Mon attirance est pour le fleuve Charente ; il a livré de rares vestiges d’embarcations de toutes époques. Au musée de Cognac, j’avais pu mettre en exergue la pirogue néolithique de Bourg-Charente. Comme conservateur des musées de Saintes, j’ai accompagné les recherches subaquatiques d’Eric Rieth ; il nous a fait connaître le chaland d’Orlac du début du XIe s. ou le caboteur fluvio-maritime de Port-Berteau, daté des VIIe-VIIIe s.

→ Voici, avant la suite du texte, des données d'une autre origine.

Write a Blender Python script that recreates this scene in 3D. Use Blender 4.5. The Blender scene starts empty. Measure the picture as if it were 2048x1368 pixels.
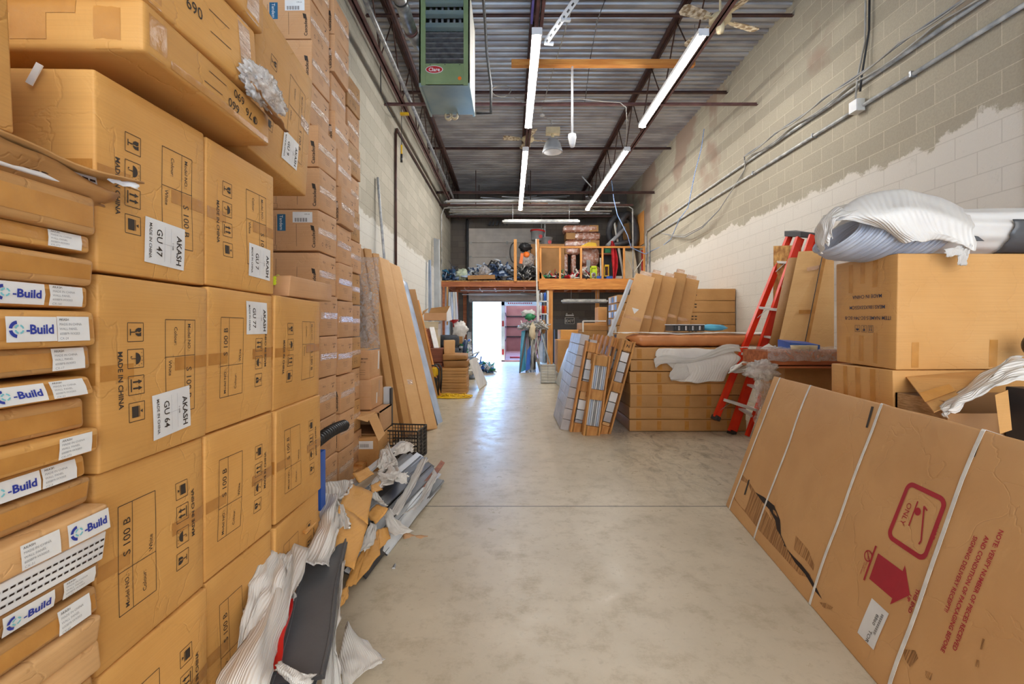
import bpy, math, random
from mathutils import Vector, Matrix, noise
random.seed(7)
SC = bpy.context.scene
COL = SC.collection
PI = math.pi

# ---------------------------------------------------------------- camera, sky, exposure
EYE = 1.30
FPX = 923.0
cam_data = bpy.data.cameras.new('camera')
cam = bpy.data.objects.new('camera', cam_data); COL.objects.link(cam)
cam.location = (0, 0, EYE); cam.rotation_euler = (PI/2, 0, 0)
cam_data.sensor_width = 36.0; cam_data.lens = FPX/2048*36
cam_data.shift_x = 4/2048; cam_data.shift_y = -34/2048
cam_data.clip_start = 0.02; cam_data.clip_end = 300
SC.camera = cam
SC.view_settings.view_transform = 'Standard'; SC.view_settings.look = 'None'
SC.view_settings.gamma = 1; SC.view_settings.use_curve_mapping = False
SC.view_settings.exposure = 0.85
try:
    SC.cycles.max_bounces = 10; SC.cycles.diffuse_bounces = 6; SC.cycles.sample_clamp_indirect = 6
    SC.cycles.caustics_reflective = False; SC.cycles.caustics_refractive = False
except Exception: pass
W = bpy.data.worlds.new('sky'); SC.world = W; W.use_nodes = True
wn = W.node_tree; wn.nodes.clear()
w_out = wn.nodes.new('ShaderNodeOutputWorld'); w_bg = wn.nodes.new('ShaderNodeBackground')
w_tc = wn.nodes.new('ShaderNodeTexCoord'); w_sep = wn.nodes.new('ShaderNodeSeparateXYZ')
w_mr = wn.nodes.new('ShaderNodeMapRange'); w_rp = wn.nodes.new('ShaderNodeMix'); w_rp.data_type = 'RGBA'
wn.links.new(w_tc.outputs['Generated'], w_sep.inputs[0]); wn.links.new(w_sep.outputs['Y'], w_mr.inputs['Value'])
w_mr.inputs['From Min'].default_value = -0.25; w_mr.inputs['From Max'].default_value = 0.25
wn.links.new(w_mr.outputs[0], w_rp.inputs[0])
w_rp.inputs[6].default_value = (1.0, 0.965, 0.91, 1)      # sky over the street side, behind the viewer
w_rp.inputs[7].default_value = (1.2, 2.3, 4.2, 1)      # bright cool sky over the loading yard
wn.links.new(w_rp.outputs[2], w_bg.inputs[0]); w_bg.inputs[1].default_value = 2.6
wn.links.new(w_bg.outputs[0], w_out.inputs[0])
LAMP_POWER = 40.0

# ---------------------------------------------------------------- small helpers
def P(px, py, d):
    return Vector(((px-1020)/FPX*d, d, EYE-(py-650)/FPX*d))
def onx(px, py, x):
    return P(px, py, x*FPX/(px-1020))
def onz(px, py, z=0.0):
    return P(px, py, (EYE-z)*FPX/(py-650))
def lin(c):
    c /= 255.0
    return c/12.92 if c <= 0.04045 else ((c+0.055)/1.055)**2.4
def rgb(r, g, b): return (lin(r), lin(g), lin(b), 1)
def R(a): return math.radians(a)
def nz(x, y=0, z=0): return noise.noise(Vector((x, y, z)))

# ---------------------------------------------------------------- materials
MATS = {}
def new_mat(name):
    m = bpy.data.materials.new(name); m.use_nodes = True
    nt = m.node_tree; nt.nodes.clear()
    o = nt.nodes.new('ShaderNodeOutputMaterial'); b = nt.nodes.new('ShaderNodeBsdfPrincipled')
    nt.links.new(b.outputs[0], o.inputs[0]); MATS[name] = m
    return m, nt, b
def N(nt, t, **kw):
    n = nt.nodes.new(t)
    for k, v in kw.items():
        if k.startswith('i_'): n.inputs[k[2:].replace('_', ' ')].default_value = v
        else: setattr(n, k, v)
    return n
def mixc(nt, fac, a, b, blend='MIX'):
    n = nt.nodes.new('ShaderNodeMix'); n.data_type = 'RGBA'; n.blend_type = blend
    for s, v in ((0, fac), (6, a), (7, b)):
        if hasattr(v, 'links') or hasattr(v, 'is_linked'): nt.links.new(v, n.inputs[s])
        else: n.inputs[s].default_value = v
    return n.outputs[2]
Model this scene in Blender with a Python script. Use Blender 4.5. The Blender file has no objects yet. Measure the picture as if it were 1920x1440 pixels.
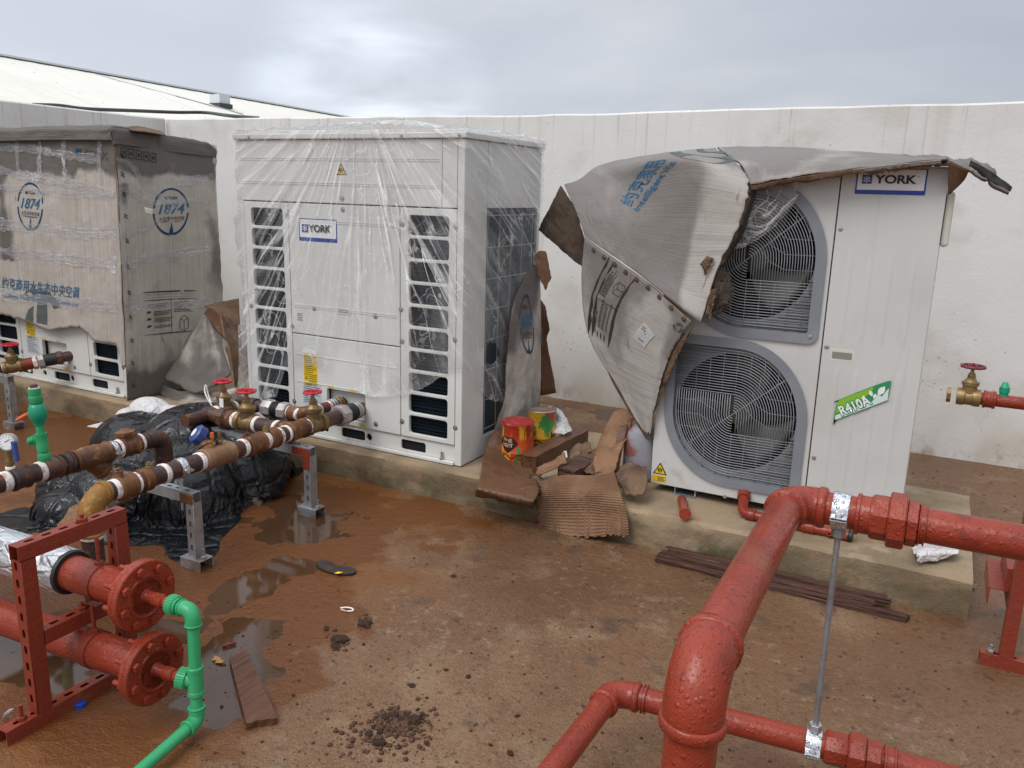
import bpy, bmesh, math, random
from mathutils import Vector, Matrix, noise
from math import sin, cos, pi, radians, atan2, sqrt, exp, floor
random.seed(7)
SC = bpy.context.scene
COL = SC.collection

# ------------------------------------------------------------------ camera
YAW, PITCH, ROLL, FPX, CAMZ = 0.482175, 0.229582, 0.0277696, 1531.23, 1.5
cF = Vector((-sin(YAW)*cos(PITCH), cos(YAW)*cos(PITCH), -sin(PITCH)))
cR0 = Vector((cos(YAW), sin(YAW), 0)); cU0 = cR0.cross(cF)
cR = cR0*cos(ROLL) + cU0*sin(ROLL); cU = -cR0*sin(ROLL) + cU0*cos(ROLL)
CAM = Vector((0, 0, CAMZ))
cd = bpy.data.cameras.new('camera'); cam = bpy.data.objects.new('camera', cd); COL.objects.link(cam)
cam.matrix_world = Matrix(((cR.x, cU.x, -cF.x, 0), (cR.y, cU.y, -cF.y, 0), (cR.z, cU.z, -cF.z, CAMZ), (0, 0, 0, 1)))
cd.sensor_width = 36; cd.lens = FPX/1920*36; cd.clip_start = .05; cd.clip_end = 2000
SC.camera = cam

# ------------------------------------------------------------------ light, sky, exposure
SUN_EL, SUN_AZ = radians(52), radians(200)       # azimuth clockwise from +Y
sd = bpy.data.lights.new('sun', 'SUN'); sd.energy = 1.3; sd.angle = radians(32); sd.color = (1, .97, .93)
sun = bpy.data.objects.new('sun', sd); COL.objects.link(sun)
sdir = Vector((sin(SUN_AZ)*cos(SUN_EL), cos(SUN_AZ)*cos(SUN_EL), sin(SUN_EL)))
sun.rotation_euler = sdir.to_track_quat('Z', 'Y').to_euler()
W = bpy.data.worlds.new('World'); SC.world = W; W.use_nodes = True
def build_world():
    nt = W.node_tree; N = nt.nodes; L = nt.links
    for n in list(N): N.remove(n)
    out = N.new('ShaderNodeOutputWorld'); bg = N.new('ShaderNodeBackground')
    sky = N.new('ShaderNodeTexSky'); sky.sky_type = 'NISHITA'; sky.sun_disc = False
    sky.sun_elevation = SUN_EL; sky.sun_rotation = SUN_AZ; sky.dust_density = 3; sky.air_density = 1.2
    tc = N.new('ShaderNodeTexCoord')
    def math_(op, a, b=None, c=None):
        n = N.new('ShaderNodeMath'); n.operation = op
        for i, v in enumerate((a, b, c)):
            if v is None: continue
            if isinstance(v, (int, float)): n.inputs[i].default_value = v
            else: L.new(v, n.inputs[i])
        return n.outputs[0]
    sep = N.new('ShaderNodeSeparateXYZ'); L.new(tc.outputs['Generated'], sep.inputs[0])
    z = math_('MAXIMUM', sep.outputs[2], 0.0)
    zz = math_('ADD', z, .22)
    cx = math_('DIVIDE', sep.outputs[0], zz); cy = math_('DIVIDE', sep.outputs[1], zz)
    cmb = N.new('ShaderNodeCombineXYZ'); L.new(cx, cmb.inputs[0]); L.new(cy, cmb.inputs[1]); cmb.inputs[2].default_value = 3.7
    def noi(sc, det, rough, dist, lo, hi):
        n = N.new('ShaderNodeTexNoise'); n.inputs['Scale'].default_value = sc; n.inputs['Detail'].default_value = det
        n.inputs['Roughness'].default_value = rough; n.inputs['Distortion'].default_value = dist
        L.new(cmb.outputs[0], n.inputs['Vector'])
        m = N.new('ShaderNodeMapRange'); m.interpolation_type = 'SMOOTHSTEP'
        m.inputs['From Min'].default_value = lo; m.inputs['From Max'].default_value = hi
        L.new(n.outputs['Fac'], m.inputs['Value']); return m.outputs[0]
    big = noi(.62, 5, .5, .35, .38, .66); fine = noi(1.7, 4, .45, .4, .3, .75)
    # a bright gap low over the wall, left of centre
    gap = N.new('ShaderNodeVectorMath'); gap.operation = 'DOT_PRODUCT'
    g = (cF*FPX + cR*(690-960) - cU*(205-720)).normalized()
    L.new(tc.outputs['Generated'], gap.inputs[0]); gap.inputs[1].default_value = g
    gm = N.new('ShaderNodeMapRange'); gm.interpolation_type = 'SMOOTHSTEP'
    gm.inputs['From Min'].default_value = cos(radians(9)); gm.inputs['From Max'].default_value = 1.0
    L.new(gap.outputs['Value'], gm.inputs['Value'])
    gapf = math_('MULTIPLY', gm.outputs[0], fine)
    gl = N.new('ShaderNodeVectorMath'); gl.operation = 'DOT_PRODUCT'   # the sky is lighter towards the left
    L.new(tc.outputs['Generated'], gl.inputs[0]); gl.inputs[1].default_value = (-cR)
    lft = N.new('ShaderNodeMapRange'); lft.inputs['From Min'].default_value = -.55; lft.inputs['From Max'].default_value = .6
    L.new(gl.outputs['Value'], lft.inputs['Value'])
    a = math_('MULTIPLY_ADD', big, .09, .46)
    a = math_('MULTIPLY_ADD', fine, .035, a)
    a = math_('MULTIPLY_ADD', lft.outputs[0], .22, a)
    a = math_('MULTIPLY_ADD', gapf, .44, a)
    up = N.new('ShaderNodeMapRange'); up.interpolation_type = 'SMOOTHSTEP'
    up.inputs['From Min'].default_value = .28; up.inputs['From Max'].default_value = .95
    up.inputs['To Min'].default_value = 1; up.inputs['To Max'].default_value = 2.05
    L.new(z, up.inputs['Value']); a = math_('MULTIPLY', a, up.outputs[0])
    col = N.new('ShaderNodeMix'); col.data_type = 'RGBA'
    col.inputs['A'].default_value = (.86, .93, 1.06, 1); col.inputs['B'].default_value = (.96, .98, 1.02, 1)
    L.new(big, col.inputs['Factor'])
    mul = N.new('ShaderNodeVectorMath'); mul.operation = 'SCALE'; L.new(col.outputs['Result'], mul.inputs[0]); L.new(a, mul.inputs['Scale'])
    ss = N.new('ShaderNodeVectorMath'); ss.operation = 'SCALE'; L.new(sky.outputs[0], ss.inputs[0]); ss.inputs['Scale'].default_value = .08
    mx = N.new('ShaderNodeMix'); mx.data_type = 'RGBA'; mx.inputs['Factor'].default_value = .93
    L.new(ss.outputs[0], mx.inputs['A']); L.new(mul.outputs[0], mx.inputs['B'])
    L.new(mx.outputs['Result'], bg.inputs['Color']); bg.inputs['Strength'].default_value = 1.0
    L.new(bg.outputs[0], out.inputs[0])
build_world()
SC.view_settings.view_transform = 'Standard'; SC.view_settings.look = 'None'
SC.view_settings.exposure = 0.25; SC.view_settings.gamma = 1
SC.cycles.max_bounces = 8; SC.cycles.transparent_max_bounces = 16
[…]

Plus tard, dirigeant le Service du Patrimoine du département de la Charente, j’ai encouragé les prospections des plongeurs du CNRAS, alors dirigé par Patrick Granjean. Plus récemment, Saintes s’est enorgueillie de la découverte de deux épaves de l’Antiquité tardive, sur le site de Courbiac. Bien entendu, je vais suivre l’aventure de son étude par Jonathan Letuppe et peut-être, de son prélèvement. Pour cela, l’expérience dernière de ma carrière au sein de l’Atelier grenoblois ARC-Nucléart, sera fort précieuse car de nombreux écueils nous attendent. Espérons que ma passion pour le patrimoine de Saintonge saura surpasser les difficultés et qu’un jour prochain, la petite sœur de l’Hermione d’époque romaine, fera la fierté des Saintais, au sein d’un nouveau musée d’Archéologie que nous attendons tous.